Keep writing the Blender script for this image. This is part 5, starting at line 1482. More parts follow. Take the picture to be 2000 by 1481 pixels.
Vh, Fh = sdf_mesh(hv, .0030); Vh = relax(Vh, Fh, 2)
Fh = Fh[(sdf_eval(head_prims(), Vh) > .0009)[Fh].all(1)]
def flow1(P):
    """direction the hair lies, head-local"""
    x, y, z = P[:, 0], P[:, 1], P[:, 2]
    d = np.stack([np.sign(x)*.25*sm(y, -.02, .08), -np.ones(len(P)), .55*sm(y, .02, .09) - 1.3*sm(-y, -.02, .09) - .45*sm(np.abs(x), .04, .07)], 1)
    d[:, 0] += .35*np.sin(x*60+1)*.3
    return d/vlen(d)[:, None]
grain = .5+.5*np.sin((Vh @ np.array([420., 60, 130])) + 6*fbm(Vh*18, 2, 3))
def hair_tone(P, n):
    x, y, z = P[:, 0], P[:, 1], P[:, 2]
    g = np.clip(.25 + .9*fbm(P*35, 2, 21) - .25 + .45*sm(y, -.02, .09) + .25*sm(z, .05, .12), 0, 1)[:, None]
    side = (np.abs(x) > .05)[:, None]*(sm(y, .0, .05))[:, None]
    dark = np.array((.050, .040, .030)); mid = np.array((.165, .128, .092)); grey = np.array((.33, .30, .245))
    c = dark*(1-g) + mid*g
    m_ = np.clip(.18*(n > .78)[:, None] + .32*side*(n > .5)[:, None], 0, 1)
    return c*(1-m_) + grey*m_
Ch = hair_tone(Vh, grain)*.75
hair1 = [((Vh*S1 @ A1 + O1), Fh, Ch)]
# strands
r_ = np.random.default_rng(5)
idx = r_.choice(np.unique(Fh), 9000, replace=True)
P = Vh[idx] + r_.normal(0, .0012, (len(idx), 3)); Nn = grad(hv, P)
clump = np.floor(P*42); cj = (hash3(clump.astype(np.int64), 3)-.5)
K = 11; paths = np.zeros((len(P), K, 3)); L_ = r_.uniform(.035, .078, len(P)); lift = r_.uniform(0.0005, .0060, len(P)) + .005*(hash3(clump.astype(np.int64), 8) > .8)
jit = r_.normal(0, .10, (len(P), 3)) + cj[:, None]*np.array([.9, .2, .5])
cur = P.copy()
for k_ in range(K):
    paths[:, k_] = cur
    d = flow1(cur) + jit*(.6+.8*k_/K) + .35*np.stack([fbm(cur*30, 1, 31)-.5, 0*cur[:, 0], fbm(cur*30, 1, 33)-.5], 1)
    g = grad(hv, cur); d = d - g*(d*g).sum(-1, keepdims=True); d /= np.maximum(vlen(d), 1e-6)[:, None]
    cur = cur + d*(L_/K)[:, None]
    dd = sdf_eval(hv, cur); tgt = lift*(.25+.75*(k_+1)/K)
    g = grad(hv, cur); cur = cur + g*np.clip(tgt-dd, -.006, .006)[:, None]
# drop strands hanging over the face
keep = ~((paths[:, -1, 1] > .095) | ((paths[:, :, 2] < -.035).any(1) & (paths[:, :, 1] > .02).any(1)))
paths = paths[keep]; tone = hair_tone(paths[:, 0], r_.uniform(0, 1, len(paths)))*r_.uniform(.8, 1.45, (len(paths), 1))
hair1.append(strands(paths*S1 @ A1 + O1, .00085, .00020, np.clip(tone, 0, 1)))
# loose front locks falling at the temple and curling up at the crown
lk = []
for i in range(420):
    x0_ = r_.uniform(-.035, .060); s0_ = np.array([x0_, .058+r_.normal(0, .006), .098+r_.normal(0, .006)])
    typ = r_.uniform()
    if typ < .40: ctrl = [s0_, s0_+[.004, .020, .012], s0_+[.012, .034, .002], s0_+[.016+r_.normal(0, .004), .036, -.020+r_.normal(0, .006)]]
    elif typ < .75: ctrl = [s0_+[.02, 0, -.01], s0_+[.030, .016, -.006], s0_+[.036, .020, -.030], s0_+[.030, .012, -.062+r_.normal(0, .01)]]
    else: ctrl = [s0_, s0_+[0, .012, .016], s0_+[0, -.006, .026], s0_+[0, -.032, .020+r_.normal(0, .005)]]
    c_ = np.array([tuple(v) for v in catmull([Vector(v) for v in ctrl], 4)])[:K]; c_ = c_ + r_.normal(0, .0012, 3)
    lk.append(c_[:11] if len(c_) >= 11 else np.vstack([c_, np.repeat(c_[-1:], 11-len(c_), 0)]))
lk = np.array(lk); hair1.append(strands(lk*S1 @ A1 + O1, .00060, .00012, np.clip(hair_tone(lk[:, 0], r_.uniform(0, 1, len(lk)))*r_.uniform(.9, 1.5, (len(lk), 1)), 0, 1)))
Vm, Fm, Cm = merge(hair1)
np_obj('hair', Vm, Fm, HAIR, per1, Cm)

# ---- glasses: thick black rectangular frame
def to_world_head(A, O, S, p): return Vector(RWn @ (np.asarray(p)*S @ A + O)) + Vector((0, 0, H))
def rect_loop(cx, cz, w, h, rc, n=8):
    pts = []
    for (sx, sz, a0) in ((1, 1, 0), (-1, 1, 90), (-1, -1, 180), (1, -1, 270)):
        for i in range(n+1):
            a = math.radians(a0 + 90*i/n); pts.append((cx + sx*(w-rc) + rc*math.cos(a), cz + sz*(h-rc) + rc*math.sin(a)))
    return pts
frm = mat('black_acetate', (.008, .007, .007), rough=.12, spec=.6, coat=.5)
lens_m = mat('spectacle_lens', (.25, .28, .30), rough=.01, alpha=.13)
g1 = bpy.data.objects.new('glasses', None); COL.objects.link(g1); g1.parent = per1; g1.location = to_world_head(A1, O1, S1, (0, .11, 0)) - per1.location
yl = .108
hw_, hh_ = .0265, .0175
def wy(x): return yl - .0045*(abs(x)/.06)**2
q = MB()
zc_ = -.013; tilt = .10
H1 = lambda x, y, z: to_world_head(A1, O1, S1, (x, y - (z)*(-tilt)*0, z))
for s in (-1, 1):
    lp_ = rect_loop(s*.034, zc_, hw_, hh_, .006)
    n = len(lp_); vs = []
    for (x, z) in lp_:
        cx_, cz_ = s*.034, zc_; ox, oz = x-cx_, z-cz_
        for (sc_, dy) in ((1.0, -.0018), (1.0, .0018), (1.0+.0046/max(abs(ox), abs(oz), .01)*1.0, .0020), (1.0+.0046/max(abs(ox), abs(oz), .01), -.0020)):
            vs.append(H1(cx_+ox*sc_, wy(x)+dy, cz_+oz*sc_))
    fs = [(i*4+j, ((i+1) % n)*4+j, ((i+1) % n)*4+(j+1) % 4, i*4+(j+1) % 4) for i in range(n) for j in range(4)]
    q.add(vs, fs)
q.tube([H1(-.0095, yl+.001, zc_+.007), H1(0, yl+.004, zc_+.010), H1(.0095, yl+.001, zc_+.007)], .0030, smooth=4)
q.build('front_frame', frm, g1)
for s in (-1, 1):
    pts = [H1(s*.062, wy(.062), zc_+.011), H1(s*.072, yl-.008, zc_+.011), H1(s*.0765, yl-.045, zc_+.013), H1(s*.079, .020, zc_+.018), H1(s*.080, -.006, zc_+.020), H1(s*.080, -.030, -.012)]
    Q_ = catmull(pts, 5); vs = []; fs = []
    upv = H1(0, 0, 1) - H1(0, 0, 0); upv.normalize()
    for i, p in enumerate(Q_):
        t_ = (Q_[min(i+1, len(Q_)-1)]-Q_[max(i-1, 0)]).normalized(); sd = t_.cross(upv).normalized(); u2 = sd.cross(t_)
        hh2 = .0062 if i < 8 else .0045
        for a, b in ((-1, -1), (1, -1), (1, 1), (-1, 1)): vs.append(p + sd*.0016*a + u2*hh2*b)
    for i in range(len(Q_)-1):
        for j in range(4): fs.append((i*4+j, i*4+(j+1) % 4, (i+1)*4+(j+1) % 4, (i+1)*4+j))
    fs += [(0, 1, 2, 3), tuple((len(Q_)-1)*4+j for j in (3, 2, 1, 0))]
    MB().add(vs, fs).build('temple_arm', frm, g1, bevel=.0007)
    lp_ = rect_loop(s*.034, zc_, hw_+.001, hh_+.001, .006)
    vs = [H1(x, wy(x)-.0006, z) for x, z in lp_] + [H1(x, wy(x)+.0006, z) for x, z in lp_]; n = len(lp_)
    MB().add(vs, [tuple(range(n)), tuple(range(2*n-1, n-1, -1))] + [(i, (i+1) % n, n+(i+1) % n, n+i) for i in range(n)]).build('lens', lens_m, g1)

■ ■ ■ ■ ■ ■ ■

Of the lines above, retype only those from the line containing "g = np.clip(.25" through the line containing "paths = paths[keep];", including both, exactly.

    g = np.clip(.25 + .9*fbm(P*35, 2, 21) - .25 + .45*sm(y, -.02, .09) + .25*sm(z, .05, .12), 0, 1)[:, None]
    side = (np.abs(x) > .05)[:, None]*(sm(y, .0, .05))[:, None]
    dark = np.array((.050, .040, .030)); mid = np.array((.165, .128, .092)); grey = np.array((.33, .30, .245))
    c = dark*(1-g) + mid*g
    m_ = np.clip(.18*(n > .78)[:, None] + .32*side*(n > .5)[:, None], 0, 1)
    return c*(1-m_) + grey*m_
Ch = hair_tone(Vh, grain)*.75
hair1 = [((Vh*S1 @ A1 + O1), Fh, Ch)]
# strands
r_ = np.random.default_rng(5)
idx = r_.choice(np.unique(Fh), 9000, replace=True)
P = Vh[idx] + r_.normal(0, .0012, (len(idx), 3)); Nn = grad(hv, P)
clump = np.floor(P*42); cj = (hash3(clump.astype(np.int64), 3)-.5)
K = 11; paths = np.zeros((len(P), K, 3)); L_ = r_.uniform(.035, .078, len(P)); lift = r_.uniform(0.0005, .0060, len(P)) + .005*(hash3(clump.astype(np.int64), 8) > .8)
jit = r_.normal(0, .10, (len(P), 3)) + cj[:, None]*np.array([.9, .2, .5])
cur = P.copy()
for k_ in range(K):
    paths[:, k_] = cur
    d = flow1(cur) + jit*(.6+.8*k_/K) + .35*np.stack([fbm(cur*30, 1, 31)-.5, 0*cur[:, 0], fbm(cur*30, 1, 33)-.5], 1)
    g = grad(hv, cur); d = d - g*(d*g).sum(-1, keepdims=True); d /= np.maximum(vlen(d), 1e-6)[:, None]
    cur = cur + d*(L_/K)[:, None]
    dd = sdf_eval(hv, cur); tgt = lift*(.25+.75*(k_+1)/K)
    g = grad(hv, cur); cur = cur + g*np.clip(tgt-dd, -.006, .006)[:, None]
# drop strands hanging over the face
keep = ~((paths[:, -1, 1] > .095) | ((paths[:, :, 2] < -.035).any(1) & (paths[:, :, 1] > .02).any(1)))
paths = paths[keep]; tone = hair_tone(paths[:, 0], r_.uniform(0, 1, len(paths)))*r_.uniform(.8, 1.45, (len(paths), 1))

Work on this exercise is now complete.